Wednesday, July 27, 2011

Living in Oblivion

It was rumored that Einstein, in all of his eccentricity, kept a wardrobe of identical outfits to alleviate the burden of picking out what to wear every day. Supposedly, the stress of having to make that choice somehow interfered with his mental process, so he preferred not to waste the energy on such a mundane activity. He also refused to wear socks (which is neither here nor there, I just thought it was weird). The point is, where most people view choice as a liberty, he saw it, at least in this case, as an encumbrance. And with every new game that comes out in the middle of what should be the summer drought, I can’t help but think maybe Einstein was on to something here.

It could be early dementia setting in, but I honestly can’t remember the last time we saw the release of so many cool, new games in the middle of summer—games like Child of Eden, Catherine, Trenched, Shadows of the Damned, LA Noire, Ms. Splosion Man, and Bastion (and those are just off the top of my head). Frankly, it should more than enough to keep the most avid gamer busy till the fall. However, it’s also more than enough to drive the most resolute gamer up a wall.

There are so many things to consider when choosing which of these new games to play first, if at all. Price comparisons, pre-order bonuses, reviews, word-of-mouth, prospective DLC, potential price drops—these are all aspects of shopping around for new games that often make them feel like anything but. And as the number of feasible solutions to the new game problem increases, the more complicated the equation becomes.

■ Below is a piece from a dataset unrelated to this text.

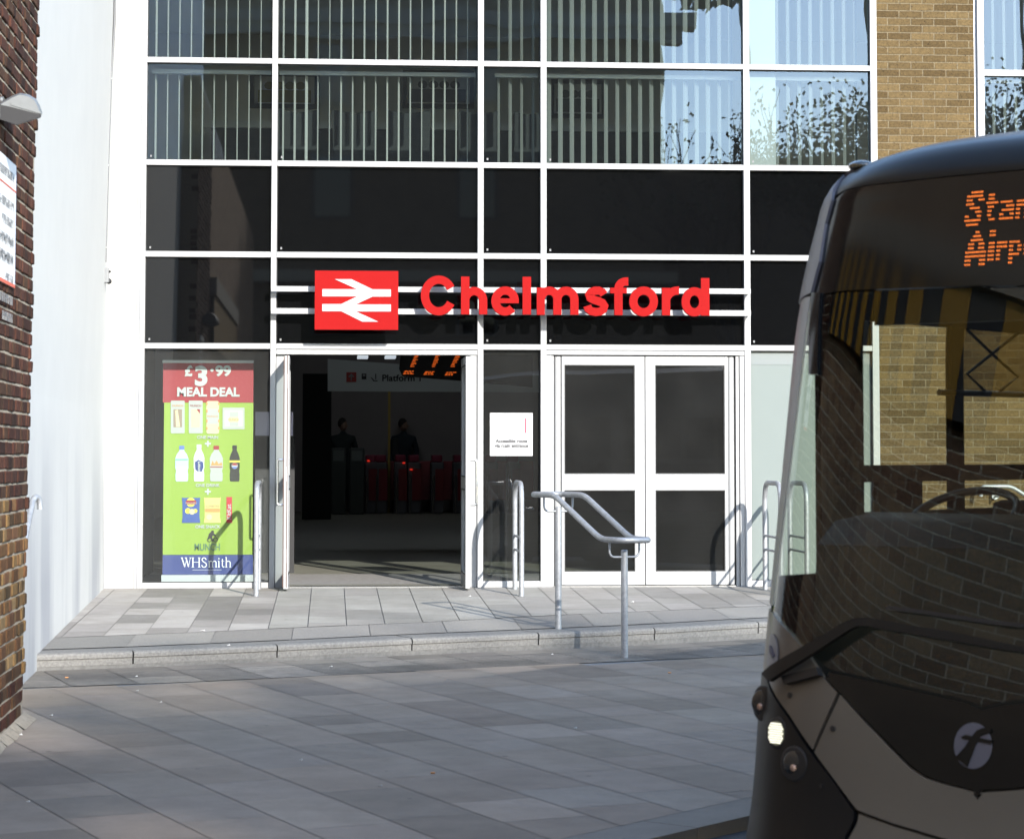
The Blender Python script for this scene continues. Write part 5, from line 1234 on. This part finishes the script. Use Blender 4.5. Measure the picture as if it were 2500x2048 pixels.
# orange LED lettering
G = {'S': ['..XXXXXX.', 'XXXXXXXX.', 'XXX...XXX', 'XXXX.....', '..XXXXX..', '.....XXX.', 'XX....XX.', 'XXXXXXXX.', '.XXXXXX..'],
     't': ['......', '.XXX..', '.XXX..', 'XXXXXX', '.XXX..', '.XX...', '.XX...', '..XXX.', '......'],
     'a': ['.......', '.......', '.......', 'XXXXXX.', '...XXXX', '.XXXXXX', 'XX...XX', 'XXXXXXX', '.......'],
     'n': ['......', '......', '......', 'XXXXX.', 'XXXXXX', 'XX..XX', 'XX..XX', 'XX..XX', '......'],
     's': ['......', '......', '......', '.XXXXX', 'XX....', '.XXXX.', '....XX', 'XXXXX.', '......'],
     'e': ['......', '......', '......', '.XXXX.', 'XX..XX', 'XXXXXX', 'XX....', '.XXXXX', '......'],
     'd': ['....XX', '....XX', '....XX', '.XXXXX', 'XX..XX', 'XX..XX', 'XX..XX', '.XXXXX', '......'],
     'A': ['....XX....', '...XXXX...', '..XXXXXX..', '.XXX..XXX.', '.XXX..XXX.', 'XXXXXXXXXX', 'XXXXXXXXXX', 'XXX....XXX', 'XXX....XXX'],
     'i': ['XXX', 'XXX', '...', 'XXX', 'XXX', 'XXX', 'XXX', 'XXX', '...'],
     'r': ['.....', '.....', '.....', 'XXXXX', 'XXXXX', 'XX...', 'XX...', 'XX...', '.....'],
     'p': ['......', '......', '......', 'XXXXX.', 'XX..XX', 'XX..XX', 'XXXXX.', 'XX....', 'XX....'],
     'o': ['......', '......', '......', '.XXXX.', 'XX..XX', 'XX..XX', 'XX..XX', '.XXXX.', '......']}
def led(word, p0, p1):
    mb = MB()
    (ua, sa), (ub, sb) = inv(*p0), inv(*p1)     # top left dot and bottom left dot of the first letter
    ds = (sa-sb)/8; du = .0088; u0 = (ua+ub)/2
    for ch in word:
        g_ = G[ch]; wd = len(g_[0])
        for r_i, rw in enumerate(g_):
            for c_i, x_ in enumerate(rw):
                if x_ == 'X':
                    u = u0+c_i*du; s = sa-r_i*ds; c_ = Vector(bpt(u, s, .006)); a_ = .0018
                    mb.quad([c_+Vector((-a_, 0, -a_*1.25)), c_+Vector((a_, 0, -a_*1.25)), c_+Vector((a_, 0, a_*1.25)), c_+Vector((-a_, 0, a_*1.25))])
        u0 += (wd+1)*du
    mb.build('destination_lettering', mat('orange_led', (.2, .05, .0), .4, emit=(1, .22, .035), estr=.7), BUS)
led('Stansted', (2362, 473), (2362, 551)); led('Airport', (2362, 570), (2362, 648))
# side walls, roof, floor
def side(px, py): 
    d = ray(px, py); o_ = w2b(EYE); dl = np.array([d @ TV, d @ BV, d[2]]); t = (-1.19-o_[0])/dl[0]; return o_+dl*t
BL = 8.6
hd_z = side(2200, 790)[2]; bar_a = side(2200, 1135)[2]; bar_b = side(2200, 1175)[2]; sl_z = side(2200, 1250)[2]; sl_q = side(1950, 1400)[2]
yp0 = side(2003, 1100)[1]; yp1 = side(2106, 1000)[1]
_ss = np.linspace(0, 4, 401); _e = bsurf(np.full(401, -1.215), _ss)
def skin(y, z, x_in=0):
    i = int(np.argmin(np.abs(_e[:, 2]-z))); return (_e[i, 0]+x_in, (_e[i, 1]+.004 if y is None else y), _e[i, 2] if z < _e[-1, 2] else z)
def spanel(mb, y0, y1, z0, z1, mir, th=.03):
    n_ = max(1, int((z1-z0)/.08)); zs_ = [z0+(z1-z0)*k/n_ for k in range(n_+1)]; sg = -1 if mir else 1
    for a, c in zip(zs_[:-1], zs_[1:]):
        P = [skin(y0, a), skin(y1, a), skin(y1, c), skin(y0, c)]; Q = [skin(y0, a, th), skin(y1, a, th), skin(y1, c, th), skin(y0, c, th)]
        P = [(p[0]*sg, p[1], p[2]) for p in P]; Q = [(p[0]*sg, p[1], p[2]) for p in Q]
        mb.quad(P); mb.quad(Q)
    for z_ in (z0, z1):
        P = [skin(y0, z_), skin(y1, z_), skin(y1, z_, th), skin(y0, z_, th)]; mb.quad([(p[0]*sg, p[1], p[2]) for p in P])
ypx = [(side(2320, 900)[1], side(2350, 900)[1])]+[(4.2+1.25*k, 4.3+1.25*k) for k in range(4)]
for mir in (False, True):
    mb = MB()
    spanel(mb, None, yp0, .25, sl_q, mir); spanel(mb, yp0, BL, .25, sl_z, mir); spanel(mb, None, BL, hd_z, 3.0, mir)
    spanel(mb, yp0, yp1, sl_z, hd_z, mir); spanel(mb, yp1, BL, bar_b, bar_a, mir)
    for a, c in ypx: spanel(mb, a, c, sl_z, hd_z, mir)
    spanel(mb, side(2143, 1210)[1], side(2250, 1210)[1], sl_z, bar_b, mir)
    mb.build('side_wall', BINT if not mir else BPALE, BUS)
    mb = MB(); n_ = 10
    for k in range(n_):
        a, c = sl_q+(hd_z-sl_q)*k/n_, sl_q+(hd_z-sl_q)*(k+1)/n_; P = [skin(None, a, .012), skin(BL, a, .012), skin(BL, c, .012), skin(None, c, .012)]
        mb.quad([((-1 if mir else 1)*p[0], p[1], p[2]) for p in P])
    mb.build('side_glass', BSIDE if not mir else BDARK, BUS)
mb = MB(); y0_, y1_ = side(2295, 900)[1], side(2560, 900)[1]
zt_, zb_ = hd_z, side(2420, 955)[2]
MB().quad([(-1.15, y0_, zb_), (-1.15, y1_, zb_), (-1.15, y1_, zt_), (-1.15, y0_, zt_)]).build('tinted_panel', glass('brown_tint', (.34, .30, .24), .4, .1, ior=1.2), BUS)
mb = MB()
def bar(ps, r_=.008): mb.tube([tuple(side(*p)) for p in ps], r_, 8)
bar([(2370, 792), (2359, 803), (2422, 864), (2485, 920), (2442, 954)]); bar([(2460, 792), (2485, 814), (2422, 864), (2361, 913), (2404, 954)]); bar([(2293, 958), (2400, 961), (2560, 966)], .014)
mb.build('lattice', BLACKP, BUS)
rf = MB()
ss = np.linspace(2.9, 4.0, 8)
P_ = [tuple(float(v) for v in bsurf(u, 4.0)) for u in np.linspace(-1.215, 1.215, 17)]
for a, c in zip(P_[:-1], P_[1:]): rf.quad([(a[0], a[1]+.003, a[2]), (c[0], c[1]+.003, c[2]), (c[0], BL, c[2]), (a[0], BL, a[2])])
rf.build('roof', BDOME, BUS, smooth=True)
MB().box(-1.16, 1.16, .5, BL, .30, .36).build('floor', BINT, BUS); MB().box(-1.2, 1.2, BL, BL+.05, .3, 3.0).build('rear_wall', BPALE, BUS)
MB().box(-1.05, 1.05, 1.05, BL-.01, hd_z+.10, hd_z+.14).build('ceiling', BINT, BUS)
def bpl(px, py, Yb):   # photo point on the plane y=Yb of the bus
    d = ray(px, py); o_ = w2b(EYE); dl = np.array([d @ TV, d @ BV, d[2]]); t = (Yb-o_[1])/dl[1]; return o_+dl*t
zbx = bpl(2250, 790, .86)[2]
MB().box(-.86, .86, .86, .92, zbx, 2.85).build('destination_box', BLACKP, BUS)
# dashboard, steering wheel, seat
dtop = bpl(2150, 1250, .95)[2]
mb = MB(); pts = [(.47, .95), (.52, dtop-.12), (.66, dtop-.03), (.95, dtop), (1.05, dtop-.05), (1.05, .5), (.47, .5)]
mb.poly([(-.93, a, c) for a, c in pts], (1, 0, 0), 1.86); auto(mb.build('dashboard', mat('dash_brown', (.018, .016, .014), .6), BUS))
cw = Vector(bpl(2350, 1262, 1.15)); tw = Matrix.Rotation(R(28), 3, 'X'); ring = [cw+tw @ Vector((.225*math.cos(k*math.pi/18), .225*math.sin(k*math.pi/18), 0)) for k in range(36)]
auto(MB().tube(ring, .017, 10, closed=True).tube([cw+tw @ Vector((-.21, 0, 0)), cw+tw @ Vector((.21, 0, 0))], .014, 8).cyl(tuple(cw-Vector((0, .02, .25))), (0, .05, 1), .03, .25, 12).build('steering_wheel', BLACKP, BUS), 60)
sx_ = -.62; MB().box(sx_-.20, sx_+.20, 1.75, 1.88, .8, 1.62, bev=.04).build('driver_seat', CHAIR, BUS)
for k in range(3):
    for sx_ in (-.8, .8):
        MB().box(sx_-.35, sx_+.35, 4.2+k*1.1, 4.3+k*1.1, .7, 1.45, bev=.03).build('passenger_seat', mat('seat_moquette', (.05, .03, .09), .9), BUS)
# wheels
for wx in (-1.08, 1.08):
    for wy in (1.95, 6.6):
        wh = auto(MB().tube([(wx-.14, wy, .47), (wx-.12, wy, .47), (wx+.12, wy, .47), (wx+.14, wy, .47)], [.43, .47, .47, .43], 32).build('wheel', mat('tyre', (.02, .02, .02), .85), BUS), 40)
        MB().cyl((wx+(.141 if wx > 0 else -.151), wy, .47), (1, 0, 0), .28, .01, 24).build('rim', SILVER, wh)
MB().box(-1.1, 1.1, 1.2, BL-.3, .28, .30).build('underframe', BLACKP, BUS)
BUS.location = (BCX, BCY, BZ); BUS.rotation_euler = (0, 0, -TH)

# ================================================================== across the street (seen mirrored in the glazing; unseen tall trees shaped to shade the pavement)
def facade(name, label, x0, x1, y, d, prof, m, wins):
    t = thing(name, label, 'building', (0, 0, 0))
    mb = MB(); pts = [(x0, y, -1)]+[(a, y, z) for a, z in prof]+[(x1, y, -1)]
    mb.poly(pts, (0, -1, 0), d); mb.build('wall', m, t)
    for (wx, wz, ww_, wh) in wins:
        f = MB().box(wx-ww_/2-.12, wx+ww_/2+.12, y, y+.06, wz-.12, wz+wh+.12).build('window', mat('dark_window_frame', (.06, .055, .05), .6), t)
        MB().box(wx-ww_/2, wx+ww_/2, y+.061, y+.08, wz, wz+wh).build('pane', SPAN, f)
    base_at(t, ((x0+x1)/2, y, -.6)); return t
b_ = facade('opposite_building', 'dark brick building with a stone cornice mirrored in the left panes', -45, 11.5, -60, 12, [(-45, 19), (11.5, 19)], DARKW, [(x, z, 1.2, 2.0) for x in (-20, -15, -10, -5, 0, 5) for z in (1.5, 5.5, 9.5, 13.5)])
cn = MB().box(-45, 12.0, -60, -59.3, 15.6, 16.1).box(-45, 12.5, -60, -59.1, 16.1, 16.6).box(-45, 11.9, -60, -59.3, 7.2, 7.6).build('cornice', mat('cornice_stone', (.30, .27, .22), .85), b_)
cn.matrix_parent_inverse = Matrix.Translation(b_.location).inverted()
facade('low_house', 'low building seen mirrored under the sky in the right upstairs panes', 11.5, 24, -64, 8, [(11.5, 11.6), (18, 12.4), (24, 12.0)], DARKW, [(14, 1.5, 1.2, 1.5), (19, 1.5, 1.2, 1.5)])
LEAF = mat('winter_foliage', (.05, .06, .03), .8); BARK = mat('bark', (.07, .055, .045), .9)
def tree(x, y, h, r, nleaf, label, seed):
    t = thing('street_tree', label, 'tree', (x, y, -.6), 'trees across the street'); rnd = random.Random(seed); mb = MB(); tips = []
    def br(p, d, L, rad, lv):
        q = p+d*L; m_ = p+d*L*.5+Vector((rnd.uniform(-1, 1), rnd.uniform(-1, 1), 0))*L*.06; mb.tube([p, m_, q], [rad, rad*.8, rad*.6], 6)
        if lv == 0: tips.append(q); return
        for k in range(4 if lv > 1 else 5):
            nd = (d+Vector((rnd.uniform(-1, 1), rnd.uniform(-1, 1), rnd.uniform(-.2, .5)))*.62).normalized(); br(q-d*L*rnd.uniform(0, .3), nd, L*rnd.uniform(.55, .8), rad*.55, lv-1)
    br(Vector((0, 0, 0)), Vector((0, 0, 1)), h*.36, .16, 4); mb.build('trunk', BARK, t)
    lf = MB()
    for q in tips:
        for k in range(nleaf):
            c = q+Vector([rnd.gauss(0, r) for _ in range(3)]); a = Vector([rnd.uniform(-1, 1) for _ in range(3)]).normalized()*.06; b2 = a.orthogonal().normalized()*.04; lf.quad([c-a-b2, c+a-b2, c+a+b2, c-a+b2])
    lf.build('crown', LEAF, t, recalc=False)
tree(12.7, -52, 15.0, .22, 3, 'bare tree with thin twigs mirrored in the pane left of the white column', 1)
tree(16.6, -54, 15.4, .5, 26, 'dense round tree mirrored in the rightmost upstairs panes', 5)
tree(21.5, -55, 15.0, .5, 20, 'second dense tree mirrored beyond the brick pier', 9)
rt = random.Random(21)
CUT = lambda x: float(np.interp(x, [16, 18, 21.8, 23.2, 27.1, 30.6, 36], [27.9, 28.4, 29.7, 30.7, 31.8, 32.5, 32.9]))  # crown tops of unseen trees, shaped to set where the pavement's shade ends
for k, (x0, hwd) in enumerate(((17.5, 2.9), (22.9, 2.7), (26.2, 2.0), (29.6, 2.0), (32.6, 1.9), (35.6, 1.9))):
    t = thing('shade_tree', ['leftmost', 'second', 'third', 'fourth', 'fifth', 'last'][k]+' of the row of unseen tall trees across the street, crowns shaped to shade the pavement', 'tree', (x0, -78.5, -.6), 'row of tall trees across the street')
    MB().tube([(0, 0, 0), (.1, 0, 14), (-.1, .1, 28)], [.16, .13, .08], 8).build('trunk', BARK, t); lf = MB()
    for q in range(int(640*hwd/1.7)):
        big = rt.random() > .2; dx = rt.uniform(-hwd, hwd); dd = 1.4+7.0*rt.random() if big else 2.2*rt.random()**.6; sz = 1.5 if big else .9
        c = Vector((dx, rt.uniform(-1.4, 1.4), CUT(x0+dx)+.8-dd+.6)); a = Vector([rt.uniform(-1, 1) for _ in range(3)]).normalized()*.19*sz; b2 = a.orthogonal().normalized()*.14*sz; lf.quad([c-a-b2, c+a-b2, c+a+b2, c-a+b2])
    lf.build('crown', LEAF, t, recalc=False)
# hazard striped beam on the left wall, out of frame, mirrored in the windscreen
HZ = thing('height_barrier_beam', 'yellow and black striped beam on the brick wall, mirrored in the bus windscreen', 'beam')
mb = MB(); mk = MB()
for k in range(40):
    y = -21.5+k*.22; tgt = mb if k % 2 == 0 else mk
    tgt.box(BX+.05, BX+.10, y, y+.218, 2.95, 3.70)
mb.build('yellow_stripes', mat('hazard_yellow', (.42, .22, .012), .6), HZ); mk.build('black_stripes', mat('hazard_black', (.02, .02, .022), .6), HZ)
mb = MB()
for k in range(13): mb.box(BX+.012, BX+.14, -21.5+k*.68, -21.5+k*.68+.66, 3.71, 3.98)
mb.build('stone_course', mat('coping_stone', (.36, .32, .26), .85), HZ)
base_at(HZ, (BX, -17, 2.95))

As title after new title rolls out, it begins to feel a little like being stranded in the middle of a downpour with no umbrella. Sure, it feels good at first (especially in this heat, *blech*) but then you’re just kind of stuck in this torrential chaos. Your jeans get heavy under the weight of all that water, your shirt collar starts to sag down to your sternum and your shoes make that awful squishing sound. You scramble to seek shelter but there’s basically no escape. After a certain point, you calm down and come to realize: You’re not going to get any wetter, so pop that collar and suck it up. Sometimes you just have to let the rain fall, take a cue from Einstein and say, “Fuck it. I’m playing Oblivion.”

As with any open-world RPG like Oblivion, once you begin, there’s simply no end in sight. Anybody who has played it (or any Bethesda game for that matter) can attest to the earthworm-like resilience of the active quest log. With each mission completed, two more seem to spawn in its place. At points it literally feels like the never-ending story.

Besides the main quests, there are five different guilds whose members just cannot wait to give you tons of shit to do. Better still are the multitude of minor quest-lines that do nothing to advance the main story, nor do they net you any achievements as the guild quests do. The only rationale for completing these tedious tasks is essentially to extend the length of the game and maybe work on leveling-up your hero.

But wait! There's MORE!

Specifically, DLC, which is all included in the GOTY edition. Seriously, I am up to my cuirass in unfinished quests over here, and I couldn't be happier. Needless to say, I think I’ve got my game schedule covered for the foreseeable future (or until Arkham City drops, whichever comes first).

So please, if the flood of new games is stressing you out, I invite you all to come with me, to choose not to choose, and enjoy a summer staycation in Cyrodiil. The weather’s perfect, there’s plenty to do, and you certainly get your money’s worth. I think Einstein would have dug it.